Part 20: "Satan's Abominations"

Back in the Cotswolds, shin kicking—and backswording—continued long after Dover's Games came to an end.

One famous venue was Cooper's Hill Wake: when locals weren't chasing cheeses, they were kicking shins.

As one critic recalled: "The wrestling was not a pleasant spectacle, despite its ardent admirers and votaries… I have seen stalwart fellows, with sinew and tendon of iron, struggle fiercely, not to say ferociously for the mastery. It was surprising how human limbs could be strained and kicked without the sinews cracking and the bones breaking."

One old gamester and past champion of Cooper's Hill blamed his crippled leg on "The follies o' my youth. If I had my days to go over agen, I'd never stond up to ha' my legs kicked to pieces. I ha' learned this, thot our blessed Meeker nivver made our precious limbs to be kicked at vor other volks' amusement."

Another old-timer with a thick West Country accent described similar injuries.

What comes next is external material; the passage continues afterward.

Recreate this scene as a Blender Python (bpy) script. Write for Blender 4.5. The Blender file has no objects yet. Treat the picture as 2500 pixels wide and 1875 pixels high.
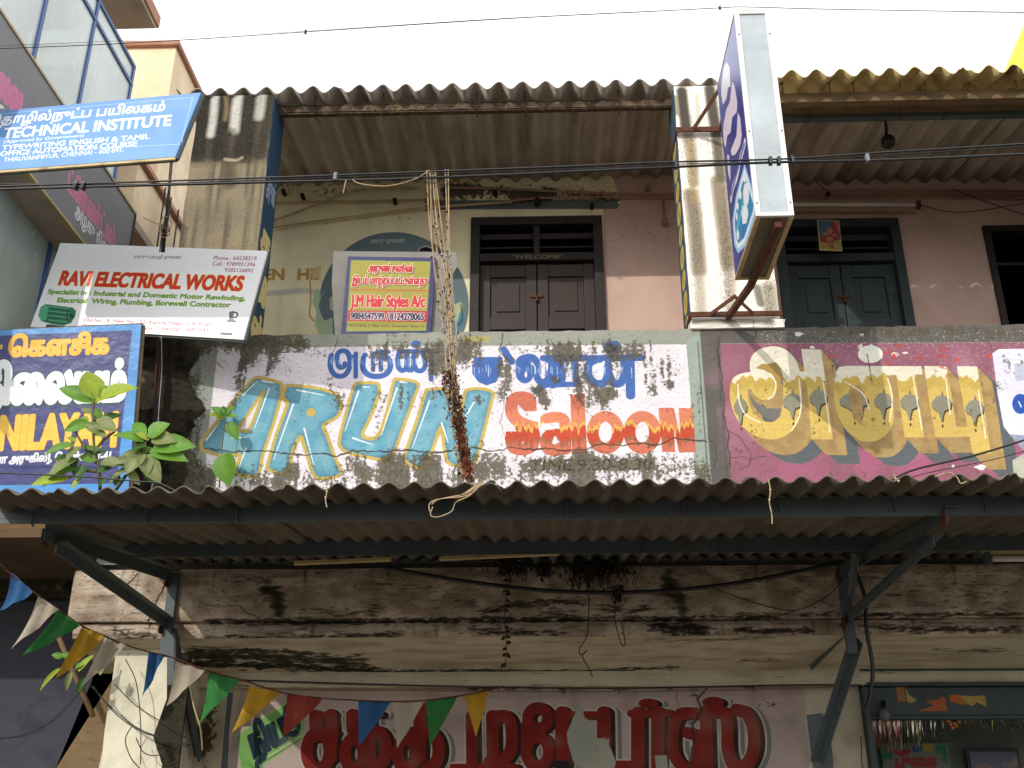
import bpy, math, random
import numpy as np
from math import sin, cos, tan, pi, radians, atan2, sqrt
from mathutils import Vector

scene = bpy.context.scene
# ------------------------------------------------------------------ camera
PITCH, YAW, FPX = radians(23.1), radians(1.8), 2580.0
CAMP = np.array([0.0, 0.0, 1.6])
cam = bpy.data.cameras.new('camera'); cam_o = bpy.data.objects.new('camera', cam)
scene.collection.objects.link(cam_o)
cam_o.location = CAMP; cam_o.rotation_euler = (pi/2 + PITCH, 0, YAW)
cam.sensor_width = 36; cam.lens = 36*FPX/2500; cam.clip_start = .05; cam.clip_end = 2000
scene.camera = cam_o
# ------------------------------------------------------------------ sky, sun, exposure
SUN_EL, SUN_AZ = radians(25), radians(-30)      # azimuth from the facade normal, minus = from the left
world = bpy.data.worlds.new('World'); scene.world = world; world.use_nodes = True
wn, wl = world.node_tree.nodes, world.node_tree.links
sky = wn.new('ShaderNodeTexSky'); sky.sky_type = 'NISHITA'; sky.sun_disc = False
sky.sun_elevation = SUN_EL; sky.sun_rotation = pi - SUN_AZ
sky.air_density = 1.3; sky.dust_density = 6.0; sky.ozone_density = .6
hs = wn.new('ShaderNodeHueSaturation'); hs.inputs['Saturation'].default_value = .22
hz = wn.new('ShaderNodeMix'); hz.data_type = 'RGBA'; hz.inputs[0].default_value = .88     # white haze over the whole sky
wl.new(sky.outputs[0], hs.inputs['Color']); wl.new(hs.outputs[0], hz.inputs[6]); hz.inputs[7].default_value = (9.9, 10.0, 10.25, 1)
wl.new(hz.outputs[2], wn['Background'].inputs[0]); wn['Background'].inputs[1].default_value = .15
sun = bpy.data.lights.new('sun', 'SUN'); sun.energy = 2.1; sun.angle = radians(.6); sun.color = (1, .94, .84)
sun_o = bpy.data.objects.new('sun', sun); scene.collection.objects.link(sun_o)
sd = Vector((sin(SUN_AZ)*cos(SUN_EL), -cos(SUN_AZ)*cos(SUN_EL), sin(SUN_EL)))
sun_o.rotation_euler = sd.to_track_quat('Z', 'Y').to_euler(); sun_o.location = (0, -5, 12)
vs = scene.view_settings; vs.view_transform = 'Standard'; vs.look = 'None'; vs.exposure = 0.1; vs.gamma = 1
vs.use_curve_mapping = False
scene.cycles.max_bounces = 8; scene.cycles.diffuse_bounces = 5

# ------------------------------------------------------------------ measuring helpers
S = 2500/2212
def ray(px, py):
    u = (px-1250)/FPX; v = (937.5-py)/FPX
    y = cos(PITCH)-v*sin(PITCH); z = sin(PITCH)+v*cos(PITCH)
    return np.array([u*cos(YAW)-y*sin(YAW), y*cos(YAW)+u*sin(YAW), z])
def at(px, py, Y):
    d = ray(px, py); return CAMP + d*(Y/d[1])
def atx(px, py, X):
    d = ray(px, py); return CAMP + d*(X/d[0])
def W(x, y, Y): return at(x*S, y*S, Y)
def onplane(px, py, p0, n):
    d = ray(px, py); return CAMP + d*(np.dot(np.array(p0)-CAMP, n)/np.dot(d, n))
def zf(x0, y0, s):                                   # a measuring frame over part of the photograph
    return lambda pts: [(x0+a*s, y0+b*s) for a, b in pts]
Z1, Z2 = zf(0, 0, .3738), zf(0, 560, .42194)
Z3, Z4 = zf(600, 180, .3918), zf(1100, 180, .3918)
Z5, Z6 = zf(1600, 0, .4942), zf(450, 780, .31646)
Z7, Z8 = zf(1050, 780, .33002), zf(1700, 780, .36166)
ZA, ZB, ZC = zf(780, 820, .14467), zf(1100, 800, .22604), zf(2100, 820, .2291)
ZL, ZE, ZF = zf(0, 1150, .43712), zf(500, 1640, .33906), zf(1150, 1640, .33906)
ZM, ZN, ZR = zf(500, 1150, .43706), zf(1150, 1150, .43706), zf(1800, 1150, .43695)
ZD, ZG = zf(2050, 1600, .20344), zf(1700, 20, .40988)

def lin(c):
    return tuple(((v/255)/12.92 if v/255 <= .04045 else ((v/255+.055)/1.055)**2.4) for v in c[:3]) + (1,)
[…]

"How thoy did maul one another. All of a zudden I yurd summut snop loike a stick. One on um fell down like a hos, ond thur waur a cry thot his leg waur bro-ock, ond a vot lot they cared about it".

His own father had given up backsword fighting and become a Christian after a particularly vicious beating.

"All those old wakes, develrus wonderments, ond Sayton's abominations be all done away wi," he concluded, "and in the main we ha to thank the Methodies for't."

The hapless hero of The Spiritual Quixote would have been pleased.

T-shirt design by Button Lore
Shin kicking and backswording finally died out by the early 1900s.
Travel writer H.J. Massingham collected some of the stories about the bad old days for his book, Wold Without End, in 1931.

Locals told him about an old stonebreaker in the Vale of Evesham whose shins looked like corrugated iron from his wounds back when "Broddy fowt Kyanden" (Broadway fought Campden) and how the captain of the Campden team would "thrape" the soft parts of his shins with a coal hammer every night at The Eight Bells pub; other men used wooden planks to deaden the nerves in their legs or vinegar as an astringent to keep the skin from splitting.